Amendment 6 is one of those tricks. They are literally trying to get you to vote to make it harder for you to vote in the future. Yep, Amendment 6 is a "solution" in search of a problem. In-person voter fraud, the "problem" the amendment proposes to fix, is so rare that the amendment would prevent more legitimate voters from casting their ballot than it would fraudulent voters. People trying to stack election outcomes just don't resort to in-person voter fraud. Instead, they pass laws like this one, that make it hard for citizens to vote.

On Oct. 23, AFL-CIO Secretary-Treasurer Liz Shuler was in Missouri. From her remarks:

"I want to tell you about Amendment 6 that is on the ballot on Nov. 8. And when you leave this sanctuary today, I want you to tell your family, friends and neighbors. I want you to tell anyone who will listen. Amendment 6 would use Missouri’s Constitution—a document of rights—to block legally registered Missourians from voting. And not just any Missourians. Black folks. Brown folks. Seniors. Students. The disabled. Veterans. This is nothing less than a 21st century poll tax. It’s Jim Crow with a coat of paint. It is extremely costly and unnecessary. And it is a direct attack on your resilience and resistance."

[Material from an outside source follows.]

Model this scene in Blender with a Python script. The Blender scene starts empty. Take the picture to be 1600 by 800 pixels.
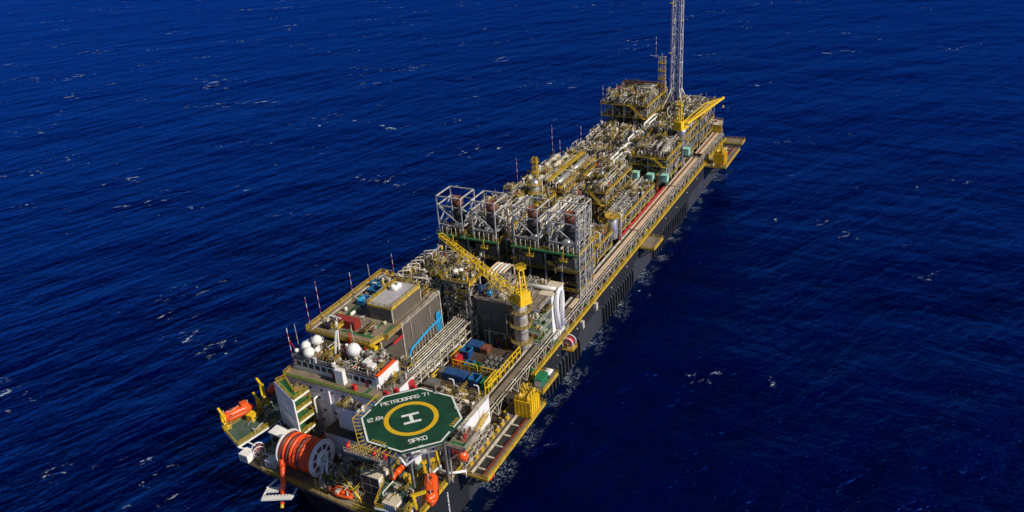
import bpy, math, random
from mathutils import Vector, Matrix
S = bpy.context.scene
COL = S.collection
rnd = random.Random(7)

# ------------------------------------------------------------------ camera
cam = bpy.data.cameras.new('camera'); co = bpy.data.objects.new('camera', cam); COL.objects.link(co)
cam.sensor_width = 36; cam.lens = 29.108; cam.clip_start = 1; cam.clip_end = 60000
Rt = ((0.45411081, -0.42258376, 0.7843509), (-0.88867408, -0.15202068, 0.43260617), (-0.06357478, -0.89348345, -0.44457347))
co.matrix_world = Matrix(((Rt[0][0], -Rt[0][1], -Rt[0][2], -118.0), (Rt[1][0], -Rt[1][1], -Rt[1][2], -122.3),
                          (Rt[2][0], -Rt[2][1], -Rt[2][2], 155.0), (0, 0, 0, 1)))
S.camera = co
S.render.resolution_x, S.render.resolution_y = 1024, 512

# ------------------------------------------------------------------ sky and sun
SUN = Vector((-0.05, -0.81, 0.58)).normalized()          # towards the sun
w = bpy.data.worlds.new('World'); S.world = w; w.use_nodes = True
nt = w.node_tree; bg = nt.nodes['Background']
sky = nt.nodes.new('ShaderNodeTexSky'); sky.sky_type = 'NISHITA'; sky.sun_disc = False
sky.sun_elevation = math.asin(SUN.z); sky.sun_rotation = math.atan2(SUN.x, SUN.y)
sky.air_density = 1.0; sky.dust_density = 0.3; sky.ozone_density = 2.0
nt.links.new(sky.outputs[0], bg.inputs[0]); bg.inputs[1].default_value = 0.05
sl = bpy.data.lights.new('sun', 'SUN'); sl.energy = 5.0; sl.angle = math.radians(.5); sl.color = (1, .91, .78)
so = bpy.data.objects.new('sun', sl); COL.objects.link(so); so.rotation_euler = SUN.to_track_quat('Z', 'Y').to_euler()
S.view_settings.view_transform = 'Standard'; S.view_settings.look = 'None'
S.view_settings.exposure = -0.12; S.view_settings.gamma = 1
try: S.view_settings.use_curve_mapping = False
except Exception: pass

# ------------------------------------------------------------------ materials
def mat(name, c, rough=.55, metal=0., var=.25, scale=.6, grime=.35, gcol=None, streak=False):
    m = bpy.data.materials.new(name); m.use_nodes = True; t = m.node_tree; n = t.nodes; L = t.links
    b = n['Principled BSDF']; b.inputs['Roughness'].default_value = rough; b.inputs['Metallic'].default_value = metal
    tc = n.new('ShaderNodeNewGeometry'); mp = n.new('ShaderNodeMapping'); L.new(tc.outputs['Position'], mp.inputs[0])
    if streak: mp.inputs['Scale'].default_value = (1, 1, .15)
    a = n.new('ShaderNodeTexNoise'); a.inputs['Scale'].default_value = scale; a.inputs['Detail'].default_value = 6
    L.new(mp.outputs[0], a.inputs['Vector'])
    r = n.new('ShaderNodeValToRGB'); r.color_ramp.elements[0].position = .3; r.color_ramp.elements[1].position = .7
    r.color_ramp.elements[0].color = (*[x*(1-var) for x in c], 1); r.color_ramp.elements[1].color = (*[min(1, x*(1+var)) for x in c], 1)
    L.new(a.outputs[0], r.inputs[0])
    g = n.new('ShaderNodeTexNoise'); g.inputs['Scale'].default_value = scale*3.1; g.inputs['Detail'].default_value = 8; g.inputs['Roughness'].default_value = .7
    L.new(mp.outputs[0], g.inputs['Vector'])
    gr = n.new('ShaderNodeMapRange'); gr.inputs[1].default_value = .52; gr.inputs[2].default_value = .72; gr.inputs[4].default_value = grime
    L.new(g.outputs[0], gr.inputs[0])
    mx = n.new('ShaderNodeMix'); mx.data_type = 'RGBA'; L.new(gr.outputs[0], mx.inputs[0]); L.new(r.outputs[0], mx.inputs[6])
    mx.inputs[7].default_value = (*(gcol or (.09, .05, .03)), 1)
    L.new(mx.outputs[2], b.inputs['Base Color'])
    return m
def stripes():
    m = mat('mast_stripes', (.7, .7, .68), .5); t = m.node_tree; n = t.nodes; b = n['Principled BSDF']; src = b.inputs['Base Color'].links[0].from_socket
    g = n.new('ShaderNodeNewGeometry'); x = n.new('ShaderNodeSeparateXYZ'); t.links.new(g.outputs['Position'], x.inputs[0])
    d = n.new('ShaderNodeMath'); d.operation = 'MULTIPLY'; d.inputs[1].default_value = .36; t.links.new(x.outputs[2], d.inputs[0])
    f = n.new('ShaderNodeMath'); f.operation = 'FRACT'; t.links.new(d.outputs[0], f.inputs[0])
    c = n.new('ShaderNodeMath'); c.operation = 'GREATER_THAN'; c.inputs[1].default_value = .5; t.links.new(f.outputs[0], c.inputs[0])
    k = n.new('ShaderNodeMix'); k.data_type = 'RGBA'; t.links.new(c.outputs[0], k.inputs[0]); t.links.new(src, k.inputs[6]); k.inputs[7].default_value = (.45, .02, .02, 1)
    t.links.new(k.outputs[2], b.inputs['Base Color']); return m
M = dict(
    steel=mat('pipe_cream', (.54, .49, .40), .5, 0, .45, .45, .65), grey=mat('frame_grey', (.36, .35, .325), .5, 0, .25, .4, .4), mast=stripes(),
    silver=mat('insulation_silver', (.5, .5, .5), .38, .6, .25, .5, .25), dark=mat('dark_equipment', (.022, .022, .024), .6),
    mid=mat('mid_grey_paint', (.13, .128, .12), .6), frame=mat('cage_grey', (.47, .465, .44), .5, 0, .22, .4, .45), yellow=mat('yellow_paint', (.56, .37, .025), .5, 0, .3, .8, .55),
    craneyellow=mat('crane_yellow', (.8, .52, .012), .4, 0, .1, .5, .12), red=mat('red_paint', (.5, .02, .02), .45),
    brick=mat('container_red', (.3, .03, .025), .5, 0, .2, .8, .3), orange=mat('lifeboat_orange', (.82, .1, .012), .35, 0, .08, .6, .12),
    hose=mat('hose_orange', (.88, .085, .01), .4, 0, .1, .5, .12), hosedark=mat('hose_dark', (.15, .03, .02), .5, 0, .25, .5, .3),
    green=mat('helideck_green', (.006, .052, .025), .6, 0, .35, .3, .5, (.014, .022, .017)), walkgreen=mat('walkway_green', (.025, .14, .045), .6),
    deckgreen=mat('green_deck', (.055, .11, .085), .6, 0, .25, .4, .4), tan=mat('deck_tan', (.215, .17, .125), .7, 0, .25, .3, .5),
    deckdark=mat('deck_brown', (.06, .043, .03), .7, 0, .35, .3, .5), grate=mat('grating', (.032, .03, .027), .7, 0, .3, .5, .3),
    white=mat('white_paint', (.8, .79, .76), .45, 0, .06, .4, .25, (.35, .22, .12), True), offwhite=mat('accommodation_white', (.74, .74, .76), .5, 0, .07, .3, .2, (.35, .25, .18), True),
    marking=mat('marking_white', (.78, .78, .74), .6, 0, .12, 1, .35, (.12, .16, .13)), markyellow=mat('marking_yellow', (.7, .42, .01), .6, 0, .08, 1, .15),
    hull=mat('hull_black', (.006, .0064, .009), .75, 0, .4, .15, .5, (.02, .015, .012), True), rib=mat('rib_black', (.022, .023, .027), .6, 0, .3, .15, .3), boot=mat('hull_grey', (.032, .032, .036), .65, 0, .25, .15, .3, (.015, .015, .015), True),
    wall=mat('fire_wall_brown', (.11, .09, .068), .7, 0, .15, .3, .4, (.07, .05, .035), True), darkwall=mat('grey_building', (.09, .092, .1), .6, 0, .12, .3, .3),
    cream=mat('flare_cream', (.7, .655, .56), .5, 0, .1, .4, .3), rust=mat('rust_stack', (.17, .055, .03), .7, 0, .35, .8, .4), blue=mat('container_blue', (.015, .07, .22), .5), rail=mat('weathered_rail', (.4, .285, .035), .6, 0, .4, .8, .65), cyan=mat('pipe_blue', (.02, .32, .62), .4, 0, .1),
    mint=mat('mint_enclosure', (.3, .62, .5), .5, 0, .1), glass=mat('dark_glass', (.02, .025, .03), .1, 0, .1, 1, 0), roof=mat('roof_lavender', (.42, .41, .44), .6, 0, .15, .4, .3),
    peach=mat('pipe_rack_peach', (.62, .47, .33), .6, 0, .15, .25, .3), contgreen=mat('container_green', (.01, .17, .07), .5), roofbeige=mat('roof_beige', (.6, .52, .4), .6, 0, .1))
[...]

If Amendment 6 passes, it would create confusion for more than 200,000 Missourians who already are legally registered to vote. Many of them would be turned away and not allowed to vote at all. And, not surprisingly, the effects of the law wouldn't be distributed evenly among Missouri voters. This law would have a disproportionate effect on African Americans, seniors, students, people with disabilities, people of color and veterans. For some, voting would be impossible. And because the amendment is so poorly worded, it could lead to voters who don't have the right ID being charged with perjury for nothing more than trying to vote.

Keep in mind these are the same people pushing "right to work," a policy that would take rights away from working people. While Missouri needs lawmakers who will focus on the issues that are important to the state's working people, these "leaders" are instead distracting voters. And it doesn't just distract from other priorities, it takes money away from them, too. The amendment includes no funding mechanism and would cost $17 million to implement. Instead of punishing people for trying to vote, lawmakers should be spending time and money focusing on problems that need real attention, like rebuilding the state's roads and bridges and making sure schools have the tools they need to help students succeed. It's the right thing to do, both morally and for the future of Missouri.